Hear Tolstoy’s call! For in the call Berlin heard from that venerable author, we hear it too, transformed as it is. Feel Tolstoy’s gaze! For by witnessing, personally, Berlin’s simultaneous exaltation and damning criticism, we see in his gaze the broken and contradictory image of ourselves and, through that, the prototype of such a bittersweet nature. Bear witness to the transfiguration of Berlin and of Tolstoy! For in such an analysis, Tolstoy becomes the most tragic figure, and in Berlin, we may infer the earlier transformation, one in youth, in which the seeds of his later pluralism were sown.

Such experiences, of course, are subjective. The reader of this post might not (indeed, will not) experience the same excitement from this double resonance in the same way as me. Indeed, such an experience only present in me the first time I read this extolling and condemning paragraph. Such experiences can only be given by approximation.
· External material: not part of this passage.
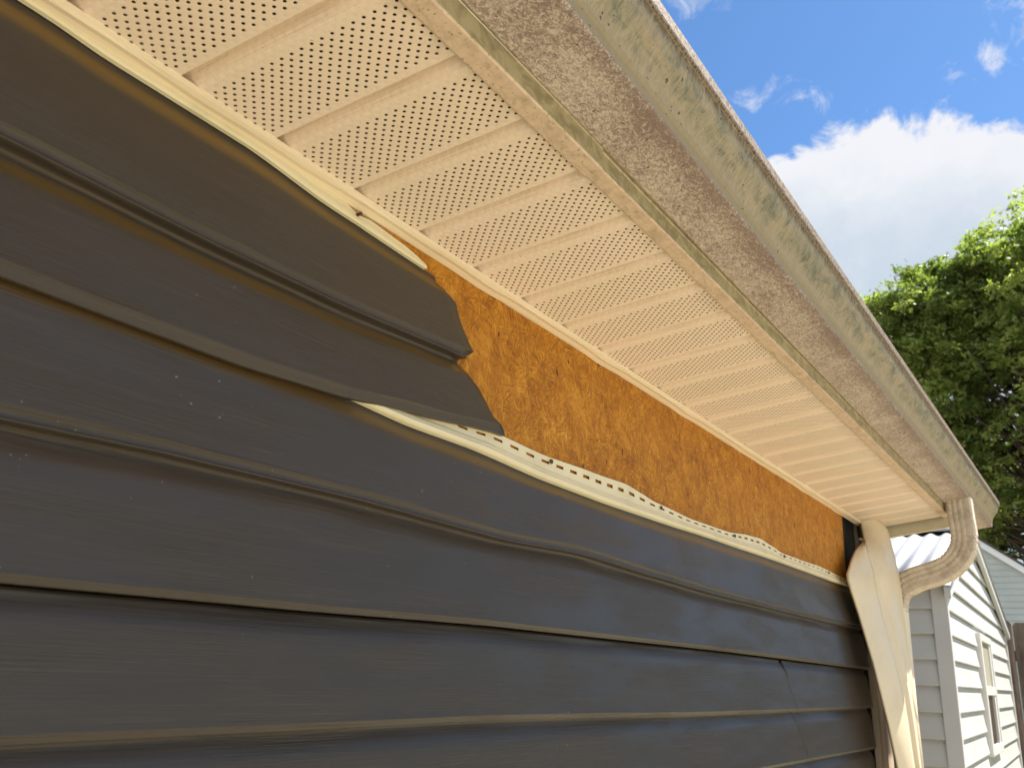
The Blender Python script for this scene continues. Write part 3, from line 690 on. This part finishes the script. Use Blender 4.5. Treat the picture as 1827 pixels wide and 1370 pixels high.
# ------------------------------------------------------------------ trees
def tree(name, label, base, blobs, nclump, nleaf, lsize, ml, seed, group, trunk_r=.28):
    """base in metres; blobs = [(cx, cy, cz, rx, ry, rz, weight)] metres; leaves sit in clumps at branch tips"""
    r = random.Random(seed); t = empty(name, base); tag(t, label, 'tree', group)
    B = Vector(base); tips = []
    for _ in range(nclump):
        k = r.choices(blobs, [b[6] for b in blobs])[0]
        while True:
            d = Vector((r.gauss(0, 1), r.gauss(0, 1), r.gauss(0, 1))).normalized()
            rad = r.uniform(.35, 1.0)**.45
            p = Vector((k[0]+d.x*k[3]*rad, k[1]+d.y*k[4]*rad, k[2]+d.z*k[5]*rad))
            if p.z > B.z+1.0: break
        tips.append(p)
    c = sum(tips, Vector())/len(tips)
    m = MB(); topz = c.z+.5
    tr = [B+Vector((0, 0, -.2)), B+Vector((.05, .02, .9)), B+(c-B)*.35+Vector((.1, 0, 0)), B+(c-B)*.7, Vector((c.x, c.y, topz))]
    m.tube(tr, [trunk_r*1.4, trunk_r, trunk_r*.8, trunk_r*.5, trunk_r*.2], 10); m.build('trunk', M_BARK, t, smooth=True)
    m = MB()
    for i, p in enumerate(tips):
        if i % 3: continue
        f = r.uniform(.3, .95); s = B+(c-B)*f; mid = s+(p-s)*.5+Vector((r.uniform(-.2, .2), r.uniform(-.2, .2), r.uniform(.0, .3)))
        m.tube([s, mid, p], [.05+.05*r.random(), .03, .008], 5)
    m.build('branches', M_BARK, t, smooth=True)
    vs, fs, tone = [], [], []
    for p in tips:
        cr = r.uniform(.32, .75); ct_ = r.uniform(.0, .75); n = int(nleaf*r.uniform(.5, 1.4))
        sub = [p+Vector((r.gauss(0, cr*.55), r.gauss(0, cr*.55), r.gauss(0, cr*.38))) for _ in range(7)]
        for _ in range(n):
            q = r.choice(sub)+Vector((r.gauss(0, .11), r.gauss(0, .11), r.gauss(0, .07)))
            s = lsize*r.uniform(.6, 1.35); a = Vector((r.gauss(0, 1), r.gauss(0, 1), r.gauss(0, .6))).normalized()
            nrm = Vector((r.gauss(0, .7), r.gauss(0, .7), 1)).normalized(); b = nrm.cross(a).normalized()
            k = len(vs); vs += [q-a*s, q+b*s*.42, q+a*s, q-b*s*.42]; fs.append((k, k+1, k+2, k+3)); tone.append(min(1, max(0, ct_+r.uniform(-.15, .3))))
    o = mesh('crown', vs, fs, ml, t)
    at = o.data.attributes.new('tone', 'FLOAT', 'FACE'); at.data.foreach_set('value', tone)
    return t
def mm_(x, y, z_): v = W(x, y, z_); return v
c0 = mm_(216, -9.3, 61)
tree('broadleaf_tree', 'big bright green leafy tree rising behind the gutter', (c0.x, c0.y, 0),
     [(c0.x, c0.y, c0.z, 5.0, 5.0, 4.8, 5), (27.0, 2.2, c0.z+1.9, 2.0, 2.0, 1.8, 1.7), (27.0, .8, c0.z+2.9, 2.0, 2.0, 1.7, 1.5), (c0.x-.6, c0.y+4.1, c0.z+.9, 2.5, 2.4, 3.0, 2.6), (c0.x, c0.y+.2, c0.z+2.9, 3.0, 2.7, 2.2, 2.0), (c0.x, c0.y-4.5, c0.z+2.0, 3.2, 3.2, 2.8, 2.4), (c0.x-.3, c0.y+4.3, c0.z-3.0, 2.6, 2.0, 2.4, 1.6)],
     980, 240, .085, M_LEAF, 11, 'trees beyond the shed', .4)
c1 = mm_(262, 2, 24)
tree('broadleaf_tree', 'dark green tree filling the gap above the pale green house', (c1.x, c1.y, 0),
     [(c1.x, c1.y, c1.z, 4, 9, 5.0, 1)], 420, 190, .15, M_LEAF2, 5, 'trees beyond the shed', .3)
c2 = mm_(110, -95, 30)  # out of view; added so the siding has foliage to reflect
tree('broadleaf_tree', 'unseen tree added across the yard for its reflection in the dark siding', (c2.x, c2.y, 0),
     [(c2.x, c2.y, c2.z, 4, 4, 4.5, 1)], 120, 150, .12, M_LEAF, 21, 'trees beyond the shed', .3)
Needless to say, this excerpt from Rosa’s book resonates with me. This chapter approaches the core of the problem of modernity: its disenchanted nature. Yet, this excerpt does not yet break free from this modern condition; it represents an ambiguous (not completely secular) theosis. Neither is this ‘resonance’ quite so involuntary (in making ourselves available to God’s Grace, we may instigate this resonance on a level far deeper than one would otherwise achieve), nor are the mechanics of resonance described in sufficient detail (for, in its ideal state, it is nothing less than communion in the Trinity). This resonance described by Rosa is thus a lower state than that described by the Eastern Fathers. Yet, it does serve many venerable functions: in combatting the depoliticized, consumerist politics we in the modern world find ourselves pulled to, in encouraging a more ancestral way of interacting with the material world, and in discouraging the hammering-into-shape of ideas into false, idealized forms that modern men and women are so inclined to perform.